▶ _WHAT YOU NEED TO DO_: Copy every line that holds "pixels".

▶ _DATASET EXTRACT_:
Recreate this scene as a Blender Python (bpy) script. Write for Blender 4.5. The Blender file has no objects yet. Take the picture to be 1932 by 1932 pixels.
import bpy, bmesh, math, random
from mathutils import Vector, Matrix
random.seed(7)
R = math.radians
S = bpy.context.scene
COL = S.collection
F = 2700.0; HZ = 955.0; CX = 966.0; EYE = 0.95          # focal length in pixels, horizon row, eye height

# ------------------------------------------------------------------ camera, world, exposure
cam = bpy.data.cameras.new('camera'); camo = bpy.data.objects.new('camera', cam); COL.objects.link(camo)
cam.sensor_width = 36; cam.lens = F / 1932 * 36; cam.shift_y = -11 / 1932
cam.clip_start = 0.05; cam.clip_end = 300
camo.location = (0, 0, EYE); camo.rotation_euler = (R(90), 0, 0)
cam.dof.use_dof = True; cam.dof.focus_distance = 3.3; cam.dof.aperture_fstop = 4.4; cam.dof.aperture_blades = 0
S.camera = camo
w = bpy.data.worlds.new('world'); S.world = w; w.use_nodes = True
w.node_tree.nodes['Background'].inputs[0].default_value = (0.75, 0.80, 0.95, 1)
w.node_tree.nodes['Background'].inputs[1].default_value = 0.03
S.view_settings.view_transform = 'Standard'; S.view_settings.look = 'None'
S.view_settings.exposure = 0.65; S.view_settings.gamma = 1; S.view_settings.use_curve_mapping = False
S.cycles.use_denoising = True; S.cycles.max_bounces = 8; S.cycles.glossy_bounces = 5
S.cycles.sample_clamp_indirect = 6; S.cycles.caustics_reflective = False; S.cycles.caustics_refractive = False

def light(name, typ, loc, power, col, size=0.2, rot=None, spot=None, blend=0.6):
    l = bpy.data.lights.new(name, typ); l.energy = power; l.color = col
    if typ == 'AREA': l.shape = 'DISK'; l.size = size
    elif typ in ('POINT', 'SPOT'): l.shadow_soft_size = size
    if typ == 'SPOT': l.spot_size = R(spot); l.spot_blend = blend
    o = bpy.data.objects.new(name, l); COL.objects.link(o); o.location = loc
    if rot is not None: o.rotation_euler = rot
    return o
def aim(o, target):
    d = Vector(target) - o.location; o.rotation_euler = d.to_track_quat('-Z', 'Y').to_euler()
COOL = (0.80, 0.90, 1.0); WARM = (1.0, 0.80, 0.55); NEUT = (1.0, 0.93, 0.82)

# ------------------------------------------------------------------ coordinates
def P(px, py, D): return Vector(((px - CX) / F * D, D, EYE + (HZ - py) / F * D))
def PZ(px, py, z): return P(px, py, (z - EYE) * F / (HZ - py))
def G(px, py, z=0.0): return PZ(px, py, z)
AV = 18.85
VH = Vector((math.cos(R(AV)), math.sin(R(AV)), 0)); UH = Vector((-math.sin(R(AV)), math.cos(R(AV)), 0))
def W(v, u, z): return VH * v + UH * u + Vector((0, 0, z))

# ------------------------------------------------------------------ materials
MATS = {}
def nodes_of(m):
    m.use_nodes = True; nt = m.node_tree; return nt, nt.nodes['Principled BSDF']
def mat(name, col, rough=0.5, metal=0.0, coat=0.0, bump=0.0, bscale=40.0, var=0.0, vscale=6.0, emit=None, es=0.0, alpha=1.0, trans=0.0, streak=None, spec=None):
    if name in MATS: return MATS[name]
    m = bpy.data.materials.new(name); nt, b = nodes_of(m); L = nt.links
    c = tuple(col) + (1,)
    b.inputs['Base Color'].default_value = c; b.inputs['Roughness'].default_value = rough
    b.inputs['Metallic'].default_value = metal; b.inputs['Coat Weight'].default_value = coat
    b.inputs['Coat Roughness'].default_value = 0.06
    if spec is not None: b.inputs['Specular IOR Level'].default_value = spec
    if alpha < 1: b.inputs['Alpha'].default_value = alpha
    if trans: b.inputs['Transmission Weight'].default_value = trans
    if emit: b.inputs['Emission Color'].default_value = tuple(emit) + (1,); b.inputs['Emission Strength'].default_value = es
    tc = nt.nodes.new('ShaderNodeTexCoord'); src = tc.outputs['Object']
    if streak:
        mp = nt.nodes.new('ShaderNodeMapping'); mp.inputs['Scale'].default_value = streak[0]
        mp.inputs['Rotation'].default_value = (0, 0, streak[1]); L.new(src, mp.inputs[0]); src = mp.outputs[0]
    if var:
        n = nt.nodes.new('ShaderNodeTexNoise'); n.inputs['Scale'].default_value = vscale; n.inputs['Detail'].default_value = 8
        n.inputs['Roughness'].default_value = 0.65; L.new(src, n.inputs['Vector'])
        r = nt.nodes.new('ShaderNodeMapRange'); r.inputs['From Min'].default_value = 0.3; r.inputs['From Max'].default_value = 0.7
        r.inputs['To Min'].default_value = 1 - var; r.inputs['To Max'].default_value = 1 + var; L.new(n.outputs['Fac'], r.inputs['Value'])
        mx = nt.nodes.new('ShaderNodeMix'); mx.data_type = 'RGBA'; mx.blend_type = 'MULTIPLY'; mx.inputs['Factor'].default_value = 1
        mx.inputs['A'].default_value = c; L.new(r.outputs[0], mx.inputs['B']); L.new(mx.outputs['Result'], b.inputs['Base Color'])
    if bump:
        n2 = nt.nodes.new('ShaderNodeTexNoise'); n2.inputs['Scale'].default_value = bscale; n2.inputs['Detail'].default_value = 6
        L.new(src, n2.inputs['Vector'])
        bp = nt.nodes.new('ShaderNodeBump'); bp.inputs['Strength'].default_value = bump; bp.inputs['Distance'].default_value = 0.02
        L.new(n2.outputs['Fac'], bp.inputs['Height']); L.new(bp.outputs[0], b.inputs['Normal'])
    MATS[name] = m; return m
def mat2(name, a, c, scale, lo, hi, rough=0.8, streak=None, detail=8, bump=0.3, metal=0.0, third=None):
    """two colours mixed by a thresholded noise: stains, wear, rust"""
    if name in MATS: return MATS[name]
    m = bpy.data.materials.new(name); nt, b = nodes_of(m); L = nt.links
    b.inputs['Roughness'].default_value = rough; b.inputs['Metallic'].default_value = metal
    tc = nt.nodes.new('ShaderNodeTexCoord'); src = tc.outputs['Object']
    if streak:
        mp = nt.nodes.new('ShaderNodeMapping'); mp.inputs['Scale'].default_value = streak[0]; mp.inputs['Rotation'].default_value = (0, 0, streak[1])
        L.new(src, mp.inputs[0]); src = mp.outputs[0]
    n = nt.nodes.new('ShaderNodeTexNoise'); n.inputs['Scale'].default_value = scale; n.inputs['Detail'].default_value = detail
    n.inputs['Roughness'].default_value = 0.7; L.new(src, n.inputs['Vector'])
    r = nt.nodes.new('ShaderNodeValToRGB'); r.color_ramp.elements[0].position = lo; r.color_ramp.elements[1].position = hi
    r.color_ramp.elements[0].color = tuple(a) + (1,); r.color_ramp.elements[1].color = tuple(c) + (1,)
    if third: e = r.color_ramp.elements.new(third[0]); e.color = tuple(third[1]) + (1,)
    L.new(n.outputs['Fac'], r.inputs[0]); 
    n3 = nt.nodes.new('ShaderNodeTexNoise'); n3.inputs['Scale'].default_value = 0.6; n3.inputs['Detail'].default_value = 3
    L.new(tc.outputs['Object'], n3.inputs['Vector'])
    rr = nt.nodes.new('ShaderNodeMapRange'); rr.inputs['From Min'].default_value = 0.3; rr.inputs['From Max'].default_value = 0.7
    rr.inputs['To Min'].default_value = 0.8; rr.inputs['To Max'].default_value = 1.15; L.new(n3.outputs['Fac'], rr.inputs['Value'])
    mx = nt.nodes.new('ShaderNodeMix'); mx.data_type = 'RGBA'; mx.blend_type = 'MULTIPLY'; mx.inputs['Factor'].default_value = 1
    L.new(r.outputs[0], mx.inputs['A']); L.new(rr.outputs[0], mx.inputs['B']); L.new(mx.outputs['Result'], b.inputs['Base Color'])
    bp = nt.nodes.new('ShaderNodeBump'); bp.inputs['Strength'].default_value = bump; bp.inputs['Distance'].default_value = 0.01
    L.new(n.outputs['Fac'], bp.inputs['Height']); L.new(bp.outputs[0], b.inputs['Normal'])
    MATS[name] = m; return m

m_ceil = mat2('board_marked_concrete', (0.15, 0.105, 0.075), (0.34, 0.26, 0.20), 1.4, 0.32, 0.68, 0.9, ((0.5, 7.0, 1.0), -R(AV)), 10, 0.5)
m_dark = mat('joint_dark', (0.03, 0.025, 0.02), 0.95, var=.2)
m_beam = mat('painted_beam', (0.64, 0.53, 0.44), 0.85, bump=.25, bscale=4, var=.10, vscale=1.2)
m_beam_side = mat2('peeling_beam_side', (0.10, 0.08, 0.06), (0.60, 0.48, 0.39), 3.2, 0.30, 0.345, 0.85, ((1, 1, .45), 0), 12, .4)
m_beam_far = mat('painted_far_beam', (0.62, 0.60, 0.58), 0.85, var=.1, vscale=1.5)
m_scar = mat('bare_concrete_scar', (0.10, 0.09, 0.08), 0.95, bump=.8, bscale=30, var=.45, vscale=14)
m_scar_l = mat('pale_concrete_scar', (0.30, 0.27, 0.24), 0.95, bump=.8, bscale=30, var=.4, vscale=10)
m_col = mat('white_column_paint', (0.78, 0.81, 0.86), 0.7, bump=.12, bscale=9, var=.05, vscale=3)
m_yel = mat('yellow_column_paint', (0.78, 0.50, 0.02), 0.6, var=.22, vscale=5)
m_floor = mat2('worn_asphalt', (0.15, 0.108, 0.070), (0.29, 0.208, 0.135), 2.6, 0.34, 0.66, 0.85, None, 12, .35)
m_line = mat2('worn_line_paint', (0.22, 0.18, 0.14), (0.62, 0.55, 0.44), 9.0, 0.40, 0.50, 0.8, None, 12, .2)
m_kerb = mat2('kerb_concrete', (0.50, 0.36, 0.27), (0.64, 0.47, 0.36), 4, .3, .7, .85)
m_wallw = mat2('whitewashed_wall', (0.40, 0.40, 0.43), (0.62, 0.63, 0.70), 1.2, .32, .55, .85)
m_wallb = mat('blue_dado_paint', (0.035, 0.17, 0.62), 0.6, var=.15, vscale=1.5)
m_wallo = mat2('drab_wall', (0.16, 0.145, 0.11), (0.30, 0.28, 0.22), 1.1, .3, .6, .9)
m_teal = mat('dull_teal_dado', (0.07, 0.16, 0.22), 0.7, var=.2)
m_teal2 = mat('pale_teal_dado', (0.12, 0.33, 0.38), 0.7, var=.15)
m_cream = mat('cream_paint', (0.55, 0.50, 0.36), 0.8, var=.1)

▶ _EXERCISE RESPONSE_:
Recreate this scene as a Blender Python (bpy) script. Write for Blender 4.5. The Blender file has no objects yet. Take the picture to be 1932 by 1932 pixels.
F = 2700.0; HZ = 955.0; CX = 966.0; EYE = 0.95          # focal length in pixels, horizon row, eye height